Analysis & Reports

Grave of the global economy… Hormuz: $2 million tolls per ship, $107 billion in cargo "rotting"

Grave of the global economy… Hormuz: $2 million tolls per ship, $107 billion in cargo
JP Morgan analysts warn that the disruption of oil shipments through the Strait of Hormuz over the last four weeks will trigger a "progressive" shock to global supply
 

The Strait of Hormuz has transformed into the grave of the global economy. With the flow of tankers having plummeted by 97%, Iran has imposed a new, nightmarish reality: tolls for safe passage that in some cases have reached $2 million per ship. At the same time, energy cargoes worth $107 billion remain trapped and are effectively "rotting" in idling tankers.

The warning from JP Morgan is shocking, as analysts point out that the "progressive shock" that began in the East is now threateningly approaching the West. If Hormuz does not reopen, they warn that oil prices could soar to $200 per barrel.

Hormuz transits down 97% in one month

The sharp turn of the Strait and the mountains on the Iranian side offer direct visibility for the Iranian Revolutionary Guard to target passing vessels. "It is the least 'straight' strait there is," stated Tom Sharpe, a former British Navy commander. "When you transit, the threat comes from everywhere."

Before the US and Israeli attack on Iran, approximately 135 ships transited the waterway daily. However, following the initial US-Israeli strikes on Iran, traffic has decreased dramatically. Between March 1st and 25th, there were only 116 transits, marking a 97% drop compared to the same period in February, according to S&P Global.

$2 million tolls per ship

The ships that successfully made the transit are primarily linked to ChineseIndian, or Gulf state shipowners. Several were ships of the "dark fleet" that had been under sanctions by Western powers for trading Iranian oil. Some vessels have paid up to $2 million to Iran to ensure safe passage, according to Lloyd’s List Intelligence and a source familiar with a shipowner whose vessel made it through.

Alaeddin Boroujerdi, a senior member of the Iranian parliament, stated on Sunday that every ship passing through pays a $2 million fee. "A new regime is being implemented in the waterway," he said. The approval process involves state-to-state negotiations with Iran through embassies, according to Martin Kelly of EOS Risk Group. The ship then receives a code, which it broadcasts on VHF Channel 16 as it approaches. Simultaneously, Iranian authorities check the ship's documents, the destination of the cargo, and the nationality of the crew.

Revolutionary Guards insist Hormuz is closed!

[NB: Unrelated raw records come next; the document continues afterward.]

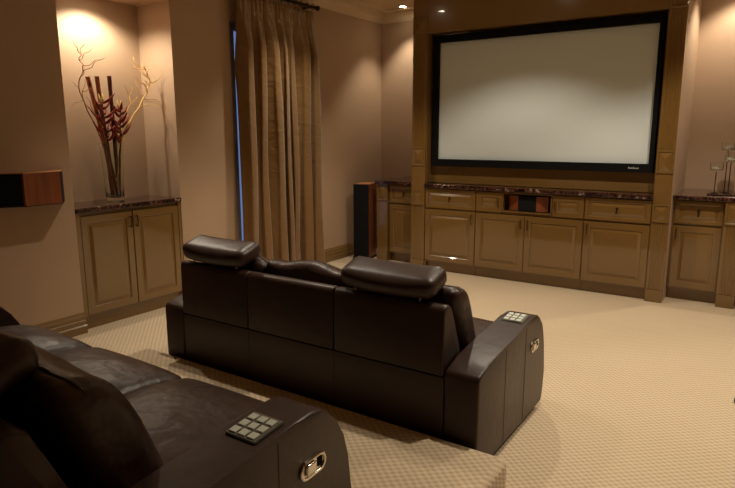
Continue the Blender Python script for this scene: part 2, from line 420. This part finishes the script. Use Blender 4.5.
# side cabinets ------------------------------------------------------
t = thing('base_cabinet', 'narrow tan cabinet left of the screen, partly behind the left pilaster', 'cabinet', (-3.49, 5.640, 0))
cab_box(t, .385, .70, .878); add_drawer(t, .012, .38, .672, .868, 0); add_door(t, .012, .38, .115, .655, 0, .345, .585)
obj('side_panel', boxes((-.134, -.002, .04, .70, .001, .878)), M['lacquer'], t)
t = thing('base_cabinet', 'tan cabinet right of the screen below the candle holders', 'cabinet', (-.636, 5.640, 0))
cab_box(t, .385, .70, .878); add_drawer(t, .018, .375, .672, .868, 0); add_door(t, .018, .375, .115, .655, 0, .042, .585)
t = thing('base_cabinet', 'tan cabinet to the right of the short fluted pilaster', 'cabinet', (-.110, 5.640, 0))
cab_box(t, .70, .70, .878); add_drawer(t, .01, .69, .672, .868, 0); add_door(t, .01, .69, .115, .655, 0, .04, .585)

# niche cabinet (front faces +x): local x -> world y, local -y -> world +x
t = thing('niche_cabinet', 'two-door tan lacquered cabinet built into the lit niche under the vase', 'cabinet', (XL-.004, NY0+.002, 0), PI/2)
Wn = NY1-NY0-.004
cab_box(t, Wn, .40, .871, kick=.10, kd=.035)
add_door(t, .036, Wn/2-.003, .112, .845, 0, Wn/2-.028, .765)
add_door(t, Wn/2+.003, Wn-.03, .112, .845, 0, Wn/2+.028, .765)
obj('stile', boxes((0, .033, 0, .021, .102, .870)), M['lacquer'], t)
obj('stile', boxes((Wn-.027, Wn, 0, .021, .102, .870)), M['lacquer'], t)

# ------------------------------------------------------------------ projection screen
t = thing('projection_screen', 'large blank white projection screen with black frame on the far wall', 'screen', (-1.858, 5.60, 1.75))
sx0, sx1, sz0, sz1 = -1.045, 1.056, -.652, .634
fw, fr, ft = .055, .040, .066
obj('frame', boxes((sx0, sx1, -.062, -.002, sz1-ft, sz1), (sx0, sx1, -.062, -.002, sz0, sz0+.072),
    (sx0, sx0+fw, -.062, -.002, sz0+.072, sz1-ft), (sx1-fr, sx1, -.062, -.002, sz0+.072, sz1-ft)), M['frame'], t)
obj('screen_surface', boxes((sx0+fw+.0005, sx1-fr-.0005, -.02, -.012, sz0+.0725, sz1-ft-.0005)), M['screen'], t)
bm = bmesh.new()
x = .86
for i, wd in enumerate((.011, .009, .010, .013, .010, .009, .010)):       # small pale maker's mark at the lower right of the frame
    box(bm, x, x+wd*.8, -.0635, -.0622, sz0+.030, sz0+.030+(.014 if i in (0, 3) else .010)); x += wd+.002
obj('logo', bm, M['logo'], t)

# ------------------------------------------------------------------ sofa
SW = 1.96
def make_sofa(label):
    s = thing('recliner_sofa', label, 'sofa')
    ap = [(0, .035), (0, .435), (.004, .452), (.016, .464), (.11, .487), (.28, .508), (.46, .524), (.62, .540), (.69, .543), (.735, .535), (.77, .513), (.80, .475), (.836, .42), (.858, .345), (.872, .2), (.868, .1), (.858, .055), (.84, .035)]
    for i, x in enumerate((0, SW-.155)):
        a = obj('arm', extrude_poly(ap, 'x', x, x+.155, bevel=.010, seg=4), M['leather'], s, True, 50)
        xo = x-.0008 if i == 0 else x+.155
        for yy, zt in ((.30, .492), (.56, .518)): obj('seam', boxes((xo, xo+.0009, yy-.0014, yy+.0014, .045, zt)), M['seam'], a)
        # control panel
        def top(y): return .540 + (y-.62)*.045/.16*.25
        c = bmesh.new(); box(c, x+.026, x+.130, .560, .668, 0, .006)
        bmesh.ops.bevel(c, geom=c.edges[:], offset=.0025, segments=2, affect='EDGES')
        for v in c.verts: v.co.z += .527 + (v.co.y-.50)*.104
        p = obj('control_panel', c, M['bezel'], a)
        for r in range(3):
            for q in range(3):
                b = bmesh.new(); X = x+.0330+q*.0310; Y = .5675+r*.032
                box(b, X, X+.0240, Y, Y+.0250, .0055, .0095)
                bmesh.ops.bevel(b, geom=b.edges[:], offset=.0015, segments=1, affect='EDGES')
                for v in b.verts: v.co.z += .527 + (v.co.y-.50)*.104
                obj('button', b, M['button'], p)
        # recessed release handle on the outer side
        sg = -1 if i == 0 else 1; xs = x if i == 0 else x+.155
        bm = bmesh.new()
        cyc, czc, L, R_ = .690, .392, .026, .025
        def cap(rr, dx):
            pts = []
            for k in range(12):
                th = -PI/2 + PI*k/11; pts.append((xs+dx*sg, cyc+L+rr*math.cos(th), czc+rr*math.sin(th)))
            for k in range(12):
                th = PI/2 + PI*k/11; pts.append((xs+dx*sg, cyc-L+rr*math.cos(th), czc+rr*math.sin(th)))
            # lean the slot up towards the front
            return [(p[0], cyc+(p[1]-cyc)*math.cos(.02)-(p[2]-czc)*math.sin(.02), czc+(p[1]-cyc)*math.sin(.02)+(p[2]-czc)*math.cos(.02)) for p in pts]
        loops = [cap(R_+.003, .0002), cap(R_+.003, .004), cap(R_, .006), cap(R_-.005, .005), cap(R_-.007, .0012)]
        ring_loft(bm, loops); e = obj('release_bezel', bm, M['chrome'], a, True, 40)
        bm = bmesh.new(); rbox(bm, xs+sg*.006, cyc-.012, czc, .008, .040, .032, .0035, 4); obj('release_lever', bm, M['chrome'], e, True)
        bm = bmesh.new(); rbox(bm, xs+sg*.003, cyc+.028, czc+.002, .003, .018, .026, .001, 2); obj('release_slot', bm, M['black'], e)
    obj('base', boxes((.02, SW-.02, .03, .80, .001, .034)), M['plinth'], s)
    # lower back apron, three stitched fields
    bm = bmesh.new(); rbox(bm, SW/2, .052, .232, SW-.314, .10, .392, .012, 8)
    ap_o = obj('back_apron', bm, M['leather'], s, True, 50)
    DV = [.157, .672, 1.228, 1.803]
    for x in DV[1:3]: obj('seam', boxes((x-.0012, x+.0012, .0008, .0022, .045, .42)), M['seam'], ap_o)
    # seat body under the cushions
    obj('seat_base', boxes((.158, SW-.158, .104, .80, .035, .27)), M['leather'], s)
    for i in range(3):
        x0, x1 = DV[i], DV[i+1]; cxx = (x0+x1)/2; w = x1-x0
        # back panel: thin at the top, thicker at the bottom
        pr = [(.0, .434), (.0, .70), (.004, .716), (.014, .728), (.030, .733), (.050, .730), (.068, .716), (.090, .66), (.150, .52), (.175, .44), (.17, .434)]
        obj('back_panel', extrude_poly(pr, 'x', x0+.0025, x1-.0025, bevel=.009, seg=3), M['leather'], s, True, 50)
        # back cushion, plump and leaning
        def dfm(p, q, i=i):
            z = p.z; p = p.copy()
            p.y += -.065*q.z + .018*math.sin(q.x*7+i*2)*(1-abs(q.z))*.35
            if q.y > 0: p.y -= .035*max(0, q.z)**2
            p.z += .010*math.sin(q.x*5+i)*max(0, q.z) - .010*q.x*q.x*max(0, q.z)
            return p
        bm = bmesh.new(); rbox(bm, cxx, .250, .607, w-.004, .165, .350, .052, 12, bulge=(.0, .022, .012), deform=dfm)
        cu = obj('back_cushion', bm, M['leather_soft'], s, True)
        # piping across the cushion
        pts = []
        for k in range(17):
            u = -1+2*k/16; pts.append((cxx+u*(w/2-.03), .262+.012*(1-u*u), .785-.018*u*u+.010*math.sin(u*5+i)))
        # seat cushion
        def dfs(p, q):
            p = p.copy()
            if q.y > .3: p.z -= .035*((q.y-.3)/.7)**2*(1 if q.z > 0 else 0)
            return p
        bm = bmesh.new(); rbox(bm, cxx, .560, .358, w-.006, .67, .168, .050, 12, bulge=(0, .014, .028), deform=dfs)
        obj('seat_cushion', bm, M['leather_soft'], s, True)
        # folded footrest at the front
        bm = bmesh.new(); rbox(bm, cxx, .822, .165, w-.01, .04, .235, .014, 6, bulge=(0, .008, 0)); obj('footrest', bm, M['leather'], s, True)
        if i != 1:
            hx = .410 if i == 0 else 1.502
            def dfh(p, q):
                p = p.copy(); sag = .012*(1-q.x*q.x)
                p.z -= sag
                p.z += .026*q.y                       # tips up towards the front
                p.y -= .012*q.z
                return p
            bm = bmesh.new(); rbox(bm, hx, .078, .811, .475, .155, .088, .034, 12, bulge=(.006, .012, .010), deform=dfh)
            h = obj('headrest', bm, M['leather'], s, True)
            for dx in (-.165, .165):
                bm = bmesh.new(); cyl(bm, (hx+dx, .030, .700), (hx+dx, .034, .775), .0055, n=12)
                obj('headrest_post', bm, M['chrome'], h, True, 40)
    return s
sofa = make_sofa('three-seat dark brown leather recliner sofa on the main floor, seen from behind')
sofa.location = (-2.836, 2.112, 0)
s2 = copy_tree(sofa)
s2.location = (-.925-SW, .428, rz+.0005)
for hr in [q for q in bpy.data.objects if q.parent == s2 and q.name.startswith('headrest')]: hr.location = (-.04, 0, -.01)
for ar in [q for q in bpy.data.objects if q.parent == s2 and q.name.startswith('arm')]:
    for cp in [q for q in bpy.data.objects if q.parent == ar and q.name.startswith('control_panel')]: cp.location = (0, -.055, -.0045)
s2['label'] = 'nearest dark brown leather recliner sofa on the carpeted platform in the foreground'

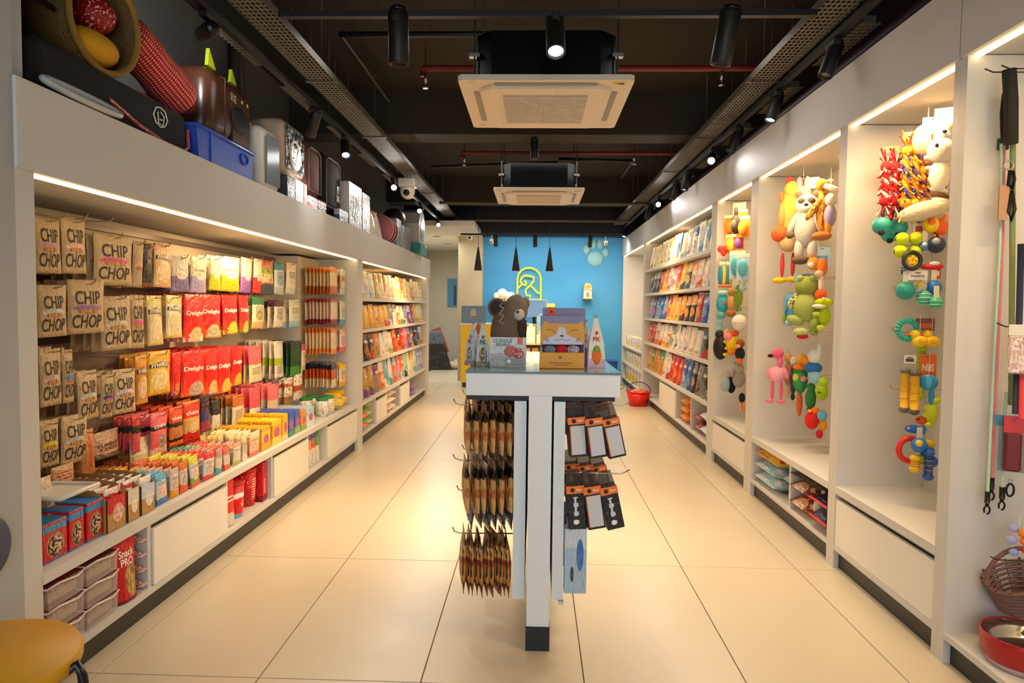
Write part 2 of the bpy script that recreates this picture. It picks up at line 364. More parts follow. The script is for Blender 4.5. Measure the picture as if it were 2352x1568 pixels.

Nevertheless, according to Iranian media, three ships of different nationalities were expelled on Friday morning (March 27, 2026) from the Strait of Hormuz by the Revolutionary Guards (IRGC). The Fars news agency denied that the Strait is open to any ship, declaring that the waterway "is closed and any transit will be met with harsh measures."

"The movement of any ship 'to and from' ports in regions that are allies with the Israeli and American enemies is prohibited, regardless of destination," Fars reported, citing the navy.

JP Morgan: A "progressive" shock

Analysts at JP Morgan warn that the disruption of oil shipments through the Strait of Hormuz over the last four weeks will trigger a "progressive" shock to global supply, which will spread from East to West, with most regions worldwide expected to be affected by April. According to the American investment house, the global oil system is shifting "from a flow shock to a stock exhaustion issue."

The report showed that the last tanker exited the Strait on February 28, the same day the US and Israel launched military strikes against Iran. Since then, traffic through the waterway has essentially stopped, despite Iran adopting a "carefully calibrated strategy" of allowing certain vessels to pass.

Analysts at JP Morgan pointed out that the decisive factor of the impact is not just volume but also time, as the duration of voyages "sets the clock." Markets will witness an escalating supply disruption unfolding sequentially rather than simultaneously—spreading westward, determined by shipping times and with uneven absorption of shocks by regional reserves.

Asia: Particularly dependent on crude oil and refined products from the Persian Gulf, it is already feeling the pressure as cargoes sent before the Strait's closure have been exhausted. Shipments take 10 to 20 days to reach Asia, arriving first in India and then in Northeast Asia.

Southeast Asia: Demand is expected to fall by approximately 300,000 barrels per day in April. If the release of strategic reserves remains limited, losses could exceed 2 million barrels per day in May and approach 3 million in June.

Africa: It is expected to be the next region to face the shock in early April, with potential demand losses of up to 250,000 barrels per day.

Europe: It will begin to feel the effects in mid-April, but the shock will be shaped more by rising costs and competition with Asia than by direct shortages.

US: Due to longer shipping times, deliveries may stop around April 15. However, due to significant domestic production, immediate physical shortages are unlikely in the short term. The impact will be reflected primarily in rising prices.

Oil at $200

Furthermore, strategic analysts at Macquarie note that there is a 40% probability of a prolonged conflict lasting until June, in which case oil prices could reach $200 per barrel and US gasoline prices could hit $7 per gallon.